>> BEGIN

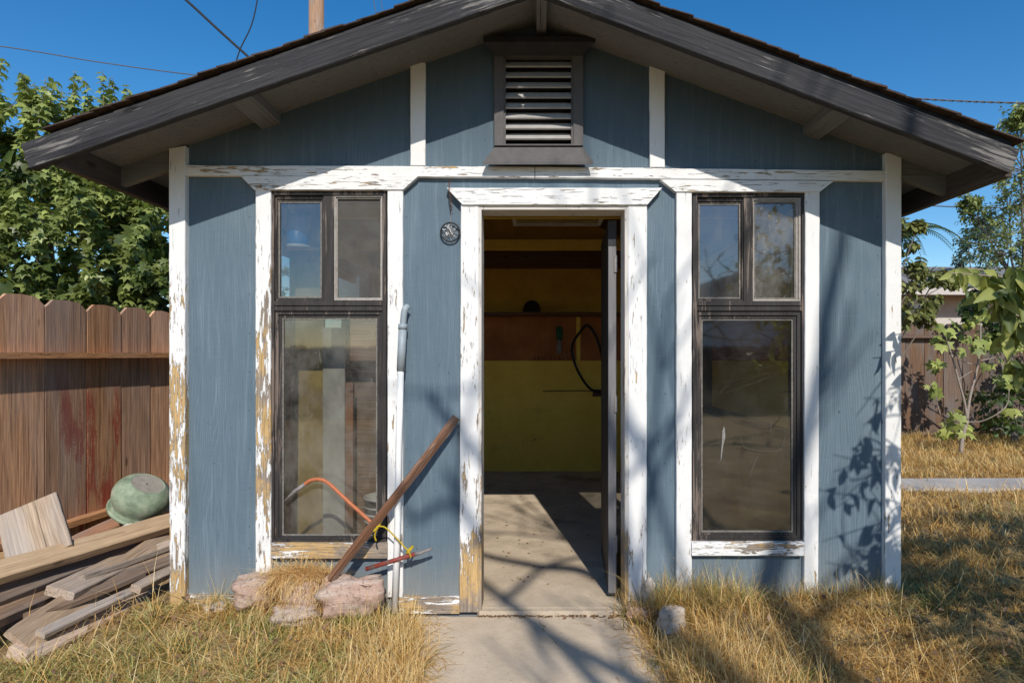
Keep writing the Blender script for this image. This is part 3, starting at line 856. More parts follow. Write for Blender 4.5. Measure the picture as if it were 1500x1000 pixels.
# ---- windows
def window(fr, mull, trans, sashes, pre, mats):
    w = MB()
    R = lambda a, b, c, d: (X(a), X(b), Z(d), Z(c))       # px x0,x1,y0,y1
    w.ring(R(*fr), R(fr[0] + 6, fr[1] - 6, fr[2] + 7, fr[3] - 6), -.014, .085)
    w.box(X(mull[0]), X(mull[1]), -.006, .06, Z(trans[0]), Z(fr[2] + 7))
    w.box(X(fr[0] + 6), X(fr[1] - 6), -.008, .06, Z((trans[0] + trans[1]) / 2 - .6), Z(trans[0]))
    w.box(X(fr[0] + 6), X(fr[1] - 6), -.010, .06, Z(trans[1]), Z((trans[0] + trans[1]) / 2 + .8))
    win = w.build('window', M['black'], shed)
    for kind, o, i, y0, matf, matg in sashes:
        s = MB()
        oo, ii = R(*o), R(*i)
        mid = tuple((a * .45 + b * .55) for a, b in zip(oo, ii))
        s.ring(oo, mid, y0, y0 + .03); s.ring(mid, ii, y0 + .009, y0 + .03)
        s.build('screen_frame' if kind == 'screen' else 'sash', matf, win)
        if kind != 'screen':
            bd = MB(); q = .0075; bd.ring(ii, (ii[0] + q, ii[1] - q, ii[2] + q, ii[3] - q), y0 + .0125, y0 + .019); bd.build('glazing_bead', M['bead'], win)
        g = MB(); yy = y0 + .02
        e = .002
        g.add([(ii[0] - e, yy, ii[2] - e), (ii[1] + e, yy, ii[2] - e), (ii[1] + e, yy, ii[3] + e), (ii[0] - e, yy, ii[3] + e)], [(0, 1, 2, 3)])
        g.build('insect_screen' if kind == 'screen' else 'pane', matg, win)
    return win
wl = window((397, 567, 279, 795), (474.5, 489.5), (441, 455),
            [('sash', (403, 474, 287, 441), (406, 470, 294, 436), .004, M['black'], M['glass_clean']),
             ('screen', (490, 561, 286, 440), (494, 557, 291, 436), -.004, M['screenframe'], M['screen']),
             ('sash', (403, 561, 455, 789), (412, 552, 465, 785), .000, M['black'], M['glass'])], 0, None)
wr = window((1014, 1179, 282, 794), (1089, 1102.5), (441, 455),
            [('sash', (1020, 1089, 290, 441), (1024, 1086, 297, 437), .004, M['black'], M['glass_clean']),
             ('sash', (1102.5, 1173, 290, 441), (1105, 1167, 295, 438), -.002, M['screenframe'], M['glass_haze']),
             ('sash', (1020, 1173, 455, 788), (1028, 1163, 467, 780), .000, M['black'], M['glass_dark'])], 0, None)
pane = [c for c in wr.children if c.name.startswith('pane')][-1]
m = MB()
for ln in (((1084, 640), (1090, 655), (1112, 660), (1138, 661), (1148, 654)), ((1098, 700), (1103, 682), (1110, 668)), ((1058, 645), (1056, 662), (1053, 680)), ((1125, 612), (1130, 622), (1128, 634)), ((1150, 640), (1144, 660), (1150, 676))):
    m.tube([W(px, py, .016) for px, py in ln], [.00045] * len(ln), 4)
    m.build('cobweb', M['cobwebdust'], wr); m = MB()
m = MB(); m.add([W(px, py, .0165) for px, py in ((1060, 624), (1062, 627), (1062.5, 640), (1059.5, 652), (1056.5, 674), (1055.5, 674), (1057.5, 645), (1058, 632))], [tuple(range(7, -1, -1))]); m.build('dropping_smear', M['cobwebdust'], wr)
m = MB()
for ln in (((420, 515), (428, 528), (440, 534)), ((520, 540), (530, 544), (552, 545)), ((448, 655), (480, 645), (530, 630)), ((440, 690), (470, 676)), ((432, 600), (446, 640))):
    m.tube([W(px, py, .016) for px, py in ln], [.0004] * len(ln), 4)
    m.build('cobweb', M['cobwebdust'], wl); m = MB()
trim('window_casing', rect(374, 396.5, 277, 842), 'v', -.028, T_heavy)
trim('window_casing', rect(567.5, 590, 277, 874), 'v', -.028, T_light_v)
trim('window_head', [(352, 257.5), (612, 258.5), (590, 278), (372, 278)], 'h', -.0365, T_trim_h)
trim('window_sill', rect(397, 567, 795.5, 818), 'h', -.040, T_sill_l)
trim('window_casing', rect(991, 1013.5, 280, 885), 'v', -.028, T_clean_v)
trim('window_casing', [(1180, 280), (1201, 280), (1199, 880), (1178, 880)], 'v', -.028, T_clean_v)
trim('window_head', [(968, 263), (1222, 265), (1201, 281), (990, 281)], 'h', -.0365, T_trim_h)
trim('window_sill', rect(1013.5, 1178, 794, 814), 'h', -.040, T_sill_r)

# ---- louvred vent
v = MB(); v.ring((X(724.5), X(853.5), Z(216), Z(80)), (X(738), X(839.5), Z(214), Z(86)), -.03, .012)
v.ring((X(738), X(839.5), Z(214), Z(86)), (X(741), X(836.5), Z(213), Z(87)), -.018, .012)
vent = v.build('louvre_vent', M['louvre'], shed)
tops = [(91 + k * 15.1) for k in range(9)]
sl = MB()
for py in tops:
    zc = Z(py + 3.5)
    a = (X(741), X(836.5))
    sl.hexa([(a[0], .030, zc + .027), (a[1], .030, zc + .027), (a[1], -.018, zc - .016), (a[0], -.018, zc - .016),
             (a[0], .036, zc + .021), (a[1], .036, zc + .021), (a[1], -.012, zc - .022), (a[0], -.012, zc - .022)])
sl.build('louvre_slats', M['slat'], vent)
m = MB(); m.add([(X(735), .06, Z(220)), (X(843), .06, Z(220)), (X(843), .06, Z(80)), (X(735), .06, Z(80))], [(0, 1, 2, 3)]); m.build('vent_backing', M['blackmatte'], vent)
m = MB()   # projecting sloped sill
P = [W(724, 216, -.031), W(854, 216, -.031), W(869, 237, -.085), W(708, 237, -.085)]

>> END

▶ [What the task requires]: Quote in full the listing given above; the images are to be left out.

▶ [Exercise response]:
Keep writing the Blender script for this image. This is part 3, starting at line 856. More parts follow. Write for Blender 4.5. Measure the picture as if it were 1500x1000 pixels.
# ---- windows
def window(fr, mull, trans, sashes, pre, mats):
    w = MB()
    R = lambda a, b, c, d: (X(a), X(b), Z(d), Z(c))       # px x0,x1,y0,y1
    w.ring(R(*fr), R(fr[0] + 6, fr[1] - 6, fr[2] + 7, fr[3] - 6), -.014, .085)
    w.box(X(mull[0]), X(mull[1]), -.006, .06, Z(trans[0]), Z(fr[2] + 7))
    w.box(X(fr[0] + 6), X(fr[1] - 6), -.008, .06, Z((trans[0] + trans[1]) / 2 - .6), Z(trans[0]))
    w.box(X(fr[0] + 6), X(fr[1] - 6), -.010, .06, Z(trans[1]), Z((trans[0] + trans[1]) / 2 + .8))
    win = w.build('window', M['black'], shed)
    for kind, o, i, y0, matf, matg in sashes:
        s = MB()
        oo, ii = R(*o), R(*i)
        mid = tuple((a * .45 + b * .55) for a, b in zip(oo, ii))
        s.ring(oo, mid, y0, y0 + .03); s.ring(mid, ii, y0 + .009, y0 + .03)
        s.build('screen_frame' if kind == 'screen' else 'sash', matf, win)
        if kind != 'screen':
            bd = MB(); q = .0075; bd.ring(ii, (ii[0] + q, ii[1] - q, ii[2] + q, ii[3] - q), y0 + .0125, y0 + .019); bd.build('glazing_bead', M['bead'], win)
        g = MB(); yy = y0 + .02
        e = .002
        g.add([(ii[0] - e, yy, ii[2] - e), (ii[1] + e, yy, ii[2] - e), (ii[1] + e, yy, ii[3] + e), (ii[0] - e, yy, ii[3] + e)], [(0, 1, 2, 3)])
        g.build('insect_screen' if kind == 'screen' else 'pane', matg, win)
    return win
wl = window((397, 567, 279, 795), (474.5, 489.5), (441, 455),
            [('sash', (403, 474, 287, 441), (406, 470, 294, 436), .004, M['black'], M['glass_clean']),
             ('screen', (490, 561, 286, 440), (494, 557, 291, 436), -.004, M['screenframe'], M['screen']),
             ('sash', (403, 561, 455, 789), (412, 552, 465, 785), .000, M['black'], M['glass'])], 0, None)
wr = window((1014, 1179, 282, 794), (1089, 1102.5), (441, 455),
            [('sash', (1020, 1089, 290, 441), (1024, 1086, 297, 437), .004, M['black'], M['glass_clean']),
             ('sash', (1102.5, 1173, 290, 441), (1105, 1167, 295, 438), -.002, M['screenframe'], M['glass_haze']),
             ('sash', (1020, 1173, 455, 788), (1028, 1163, 467, 780), .000, M['black'], M['glass_dark'])], 0, None)
pane = [c for c in wr.children if c.name.startswith('pane')][-1]
m = MB()
for ln in (((1084, 640), (1090, 655), (1112, 660), (1138, 661), (1148, 654)), ((1098, 700), (1103, 682), (1110, 668)), ((1058, 645), (1056, 662), (1053, 680)), ((1125, 612), (1130, 622), (1128, 634)), ((1150, 640), (1144, 660), (1150, 676))):
    m.tube([W(px, py, .016) for px, py in ln], [.00045] * len(ln), 4)
    m.build('cobweb', M['cobwebdust'], wr); m = MB()
m = MB(); m.add([W(px, py, .0165) for px, py in ((1060, 624), (1062, 627), (1062.5, 640), (1059.5, 652), (1056.5, 674), (1055.5, 674), (1057.5, 645), (1058, 632))], [tuple(range(7, -1, -1))]); m.build('dropping_smear', M['cobwebdust'], wr)
m = MB()
for ln in (((420, 515), (428, 528), (440, 534)), ((520, 540), (530, 544), (552, 545)), ((448, 655), (480, 645), (530, 630)), ((440, 690), (470, 676)), ((432, 600), (446, 640))):
    m.tube([W(px, py, .016) for px, py in ln], [.0004] * len(ln), 4)
    m.build('cobweb', M['cobwebdust'], wl); m = MB()
trim('window_casing', rect(374, 396.5, 277, 842), 'v', -.028, T_heavy)
trim('window_casing', rect(567.5, 590, 277, 874), 'v', -.028, T_light_v)
trim('window_head', [(352, 257.5), (612, 258.5), (590, 278), (372, 278)], 'h', -.0365, T_trim_h)
trim('window_sill', rect(397, 567, 795.5, 818), 'h', -.040, T_sill_l)
trim('window_casing', rect(991, 1013.5, 280, 885), 'v', -.028, T_clean_v)
trim('window_casing', [(1180, 280), (1201, 280), (1199, 880), (1178, 880)], 'v', -.028, T_clean_v)
trim('window_head', [(968, 263), (1222, 265), (1201, 281), (990, 281)], 'h', -.0365, T_trim_h)
trim('window_sill', rect(1013.5, 1178, 794, 814), 'h', -.040, T_sill_r)

# ---- louvred vent
v = MB(); v.ring((X(724.5), X(853.5), Z(216), Z(80)), (X(738), X(839.5), Z(214), Z(86)), -.03, .012)
v.ring((X(738), X(839.5), Z(214), Z(86)), (X(741), X(836.5), Z(213), Z(87)), -.018, .012)
vent = v.build('louvre_vent', M['louvre'], shed)
tops = [(91 + k * 15.1) for k in range(9)]
sl = MB()
for py in tops:
    zc = Z(py + 3.5)
    a = (X(741), X(836.5))
    sl.hexa([(a[0], .030, zc + .027), (a[1], .030, zc + .027), (a[1], -.018, zc - .016), (a[0], -.018, zc - .016),
             (a[0], .036, zc + .021), (a[1], .036, zc + .021), (a[1], -.012, zc - .022), (a[0], -.012, zc - .022)])
sl.build('louvre_slats', M['slat'], vent)
m = MB(); m.add([(X(735), .06, Z(220)), (X(843), .06, Z(220)), (X(843), .06, Z(80)), (X(735), .06, Z(80))], [(0, 1, 2, 3)]); m.build('vent_backing', M['blackmatte'], vent)
m = MB()   # projecting sloped sill
P = [W(724, 216, -.031), W(854, 216, -.031), W(869, 237, -.085), W(708, 237, -.085)]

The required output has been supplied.